Identify and copy all lines of the material where the string "that" is found.
** Start Items **
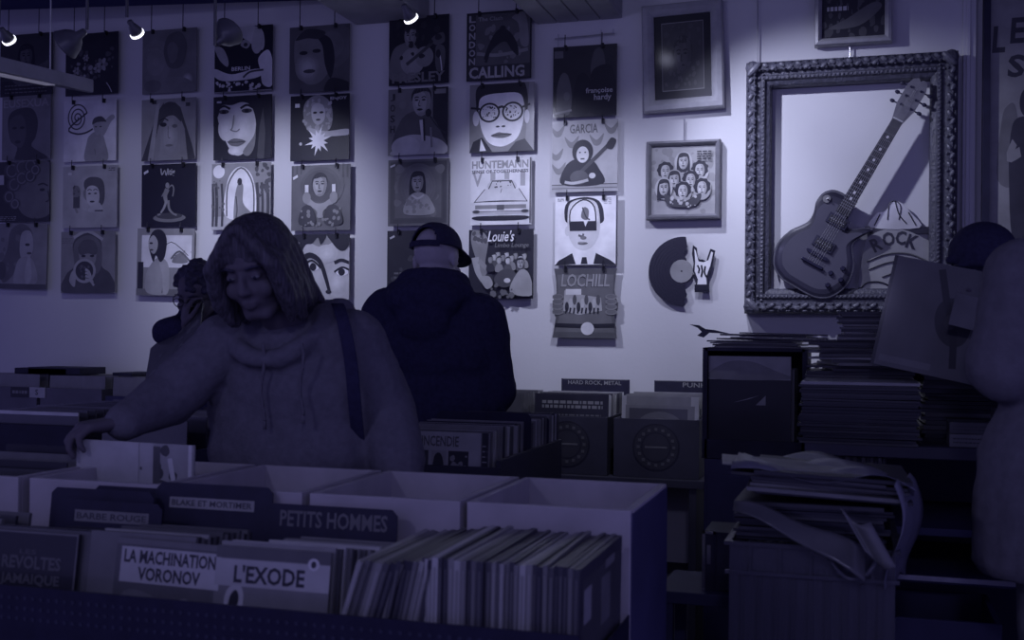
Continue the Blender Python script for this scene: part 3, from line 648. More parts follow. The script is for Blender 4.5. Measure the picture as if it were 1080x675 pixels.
** End Items **
** Start Items **
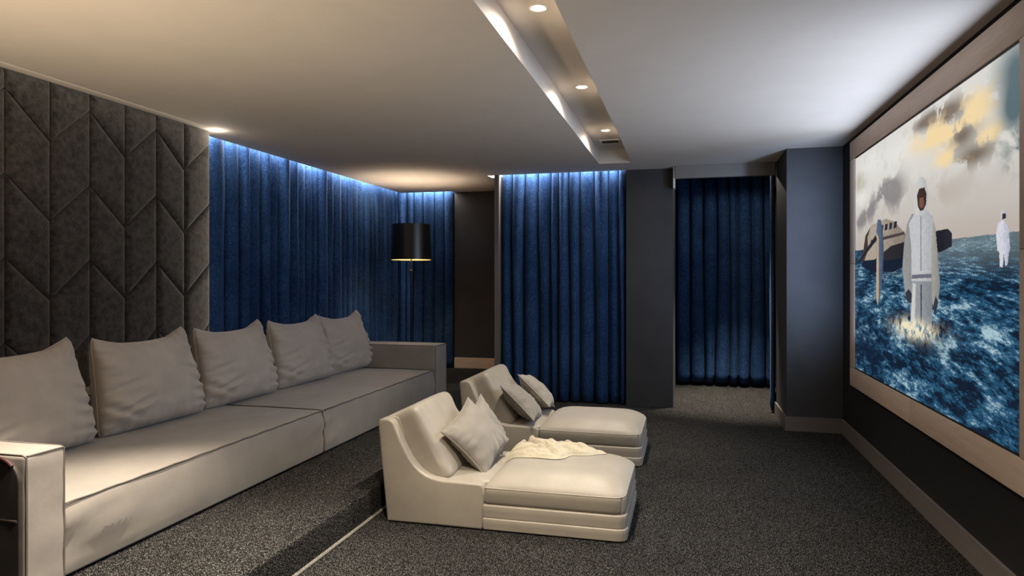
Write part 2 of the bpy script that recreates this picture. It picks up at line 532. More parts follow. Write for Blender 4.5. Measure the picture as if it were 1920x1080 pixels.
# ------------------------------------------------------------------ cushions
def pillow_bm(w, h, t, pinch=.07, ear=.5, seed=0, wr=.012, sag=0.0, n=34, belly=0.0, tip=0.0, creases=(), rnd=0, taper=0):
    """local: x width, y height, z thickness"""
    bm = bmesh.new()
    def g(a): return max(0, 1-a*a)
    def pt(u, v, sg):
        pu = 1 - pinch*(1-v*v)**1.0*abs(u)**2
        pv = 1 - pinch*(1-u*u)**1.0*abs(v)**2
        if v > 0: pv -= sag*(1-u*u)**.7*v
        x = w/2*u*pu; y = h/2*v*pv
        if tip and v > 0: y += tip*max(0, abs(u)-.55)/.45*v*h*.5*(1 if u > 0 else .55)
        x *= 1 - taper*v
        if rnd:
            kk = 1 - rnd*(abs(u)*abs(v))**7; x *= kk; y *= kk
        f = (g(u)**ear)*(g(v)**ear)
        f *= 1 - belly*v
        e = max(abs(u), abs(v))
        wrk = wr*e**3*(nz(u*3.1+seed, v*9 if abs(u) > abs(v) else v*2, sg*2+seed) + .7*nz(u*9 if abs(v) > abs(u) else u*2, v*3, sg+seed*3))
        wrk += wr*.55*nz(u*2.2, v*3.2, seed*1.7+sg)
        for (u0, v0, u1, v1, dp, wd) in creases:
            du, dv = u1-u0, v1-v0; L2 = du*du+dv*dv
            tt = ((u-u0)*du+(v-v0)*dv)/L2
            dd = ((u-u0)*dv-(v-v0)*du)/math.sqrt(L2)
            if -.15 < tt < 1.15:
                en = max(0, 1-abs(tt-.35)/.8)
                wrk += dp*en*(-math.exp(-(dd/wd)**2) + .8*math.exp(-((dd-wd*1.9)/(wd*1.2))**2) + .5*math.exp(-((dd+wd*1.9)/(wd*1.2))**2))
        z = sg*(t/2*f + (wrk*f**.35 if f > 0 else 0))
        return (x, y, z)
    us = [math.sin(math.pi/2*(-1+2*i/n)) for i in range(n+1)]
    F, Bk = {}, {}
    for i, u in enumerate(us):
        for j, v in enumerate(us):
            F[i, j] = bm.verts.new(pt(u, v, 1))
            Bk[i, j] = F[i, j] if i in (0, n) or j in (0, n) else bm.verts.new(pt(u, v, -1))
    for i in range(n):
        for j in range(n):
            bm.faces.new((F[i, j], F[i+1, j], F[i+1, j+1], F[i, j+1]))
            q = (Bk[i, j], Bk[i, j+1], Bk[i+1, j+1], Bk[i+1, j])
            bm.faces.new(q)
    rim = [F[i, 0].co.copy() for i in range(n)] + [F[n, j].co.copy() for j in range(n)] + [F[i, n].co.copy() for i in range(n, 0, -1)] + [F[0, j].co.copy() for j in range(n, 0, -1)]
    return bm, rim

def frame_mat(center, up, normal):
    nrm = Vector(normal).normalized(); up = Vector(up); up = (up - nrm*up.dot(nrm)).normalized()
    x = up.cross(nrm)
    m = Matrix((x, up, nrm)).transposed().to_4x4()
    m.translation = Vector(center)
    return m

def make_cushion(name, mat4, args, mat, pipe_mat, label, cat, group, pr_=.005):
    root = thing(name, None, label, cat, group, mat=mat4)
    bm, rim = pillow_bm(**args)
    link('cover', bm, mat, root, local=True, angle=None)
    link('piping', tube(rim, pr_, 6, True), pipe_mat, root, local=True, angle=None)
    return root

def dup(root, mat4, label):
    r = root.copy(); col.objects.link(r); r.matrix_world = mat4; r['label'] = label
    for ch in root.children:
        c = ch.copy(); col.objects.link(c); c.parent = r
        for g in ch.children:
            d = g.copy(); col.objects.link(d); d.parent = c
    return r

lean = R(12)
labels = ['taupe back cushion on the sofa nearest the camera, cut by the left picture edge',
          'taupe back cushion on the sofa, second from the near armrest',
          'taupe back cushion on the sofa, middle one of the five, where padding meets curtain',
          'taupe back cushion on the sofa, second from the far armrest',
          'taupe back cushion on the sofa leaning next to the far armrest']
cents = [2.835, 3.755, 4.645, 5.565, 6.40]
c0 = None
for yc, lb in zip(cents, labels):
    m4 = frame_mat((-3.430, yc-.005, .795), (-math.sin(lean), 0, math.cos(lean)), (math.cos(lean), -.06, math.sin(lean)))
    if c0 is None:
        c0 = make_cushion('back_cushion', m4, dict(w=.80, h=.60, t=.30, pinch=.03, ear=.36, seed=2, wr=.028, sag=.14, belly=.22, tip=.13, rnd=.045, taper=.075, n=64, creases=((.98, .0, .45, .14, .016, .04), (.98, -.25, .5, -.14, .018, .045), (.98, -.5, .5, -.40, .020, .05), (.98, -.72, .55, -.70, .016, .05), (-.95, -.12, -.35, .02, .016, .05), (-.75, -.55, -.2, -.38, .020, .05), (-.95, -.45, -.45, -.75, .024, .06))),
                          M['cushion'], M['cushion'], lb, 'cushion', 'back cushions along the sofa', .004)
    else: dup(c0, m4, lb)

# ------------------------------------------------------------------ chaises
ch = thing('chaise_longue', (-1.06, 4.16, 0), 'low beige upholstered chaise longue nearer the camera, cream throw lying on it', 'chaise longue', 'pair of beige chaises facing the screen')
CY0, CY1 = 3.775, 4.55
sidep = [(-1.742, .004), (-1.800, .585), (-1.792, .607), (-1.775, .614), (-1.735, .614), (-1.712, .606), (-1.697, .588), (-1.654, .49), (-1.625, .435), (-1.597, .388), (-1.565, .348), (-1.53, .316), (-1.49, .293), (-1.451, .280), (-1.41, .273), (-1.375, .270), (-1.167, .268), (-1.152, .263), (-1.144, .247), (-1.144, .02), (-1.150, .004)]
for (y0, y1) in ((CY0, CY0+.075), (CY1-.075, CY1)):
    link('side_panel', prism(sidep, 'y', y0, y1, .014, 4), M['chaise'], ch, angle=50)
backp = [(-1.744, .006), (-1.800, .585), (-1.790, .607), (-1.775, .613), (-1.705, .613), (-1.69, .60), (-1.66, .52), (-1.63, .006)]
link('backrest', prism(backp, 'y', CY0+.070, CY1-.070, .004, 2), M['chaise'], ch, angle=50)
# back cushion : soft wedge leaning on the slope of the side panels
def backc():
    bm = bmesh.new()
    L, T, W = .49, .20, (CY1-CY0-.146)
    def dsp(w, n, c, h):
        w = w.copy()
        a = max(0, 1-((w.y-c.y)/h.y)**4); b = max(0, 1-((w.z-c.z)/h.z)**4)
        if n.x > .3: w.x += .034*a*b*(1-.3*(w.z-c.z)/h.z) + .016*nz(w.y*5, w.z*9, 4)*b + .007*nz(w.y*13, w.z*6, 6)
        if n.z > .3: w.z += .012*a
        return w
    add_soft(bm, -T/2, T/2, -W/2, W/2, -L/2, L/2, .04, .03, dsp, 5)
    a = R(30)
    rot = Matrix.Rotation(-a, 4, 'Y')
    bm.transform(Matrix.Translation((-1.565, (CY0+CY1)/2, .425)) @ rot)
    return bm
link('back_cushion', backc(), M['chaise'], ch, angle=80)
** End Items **
** Start Items **
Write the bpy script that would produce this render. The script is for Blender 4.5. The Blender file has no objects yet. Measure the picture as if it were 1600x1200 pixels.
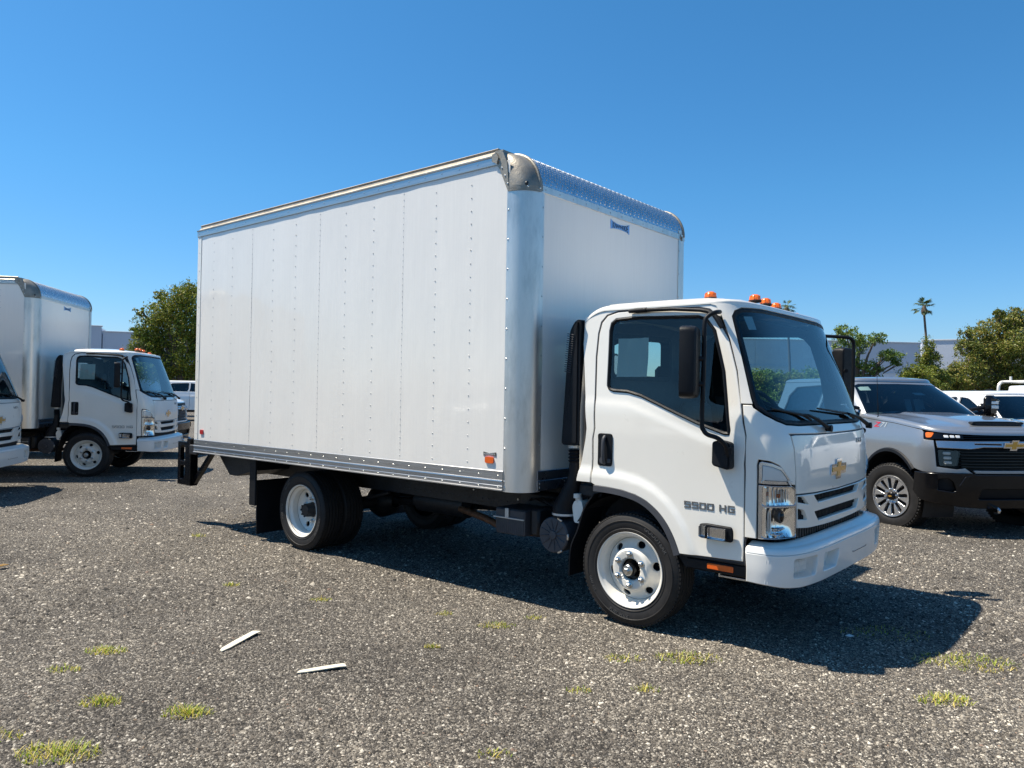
** End Items **
Solution to the problem |
Write part 2 of the bpy script that recreates this picture. It picks up at line 532. More parts follow. Write for Blender 4.5. Measure the picture as if it were 1920x1080 pixels.
Write the bpy script that would produce this render. The script is for Blender 4.5. The Blender file has no objects yet. Measure the picture as if it were 1600x1200 pixels.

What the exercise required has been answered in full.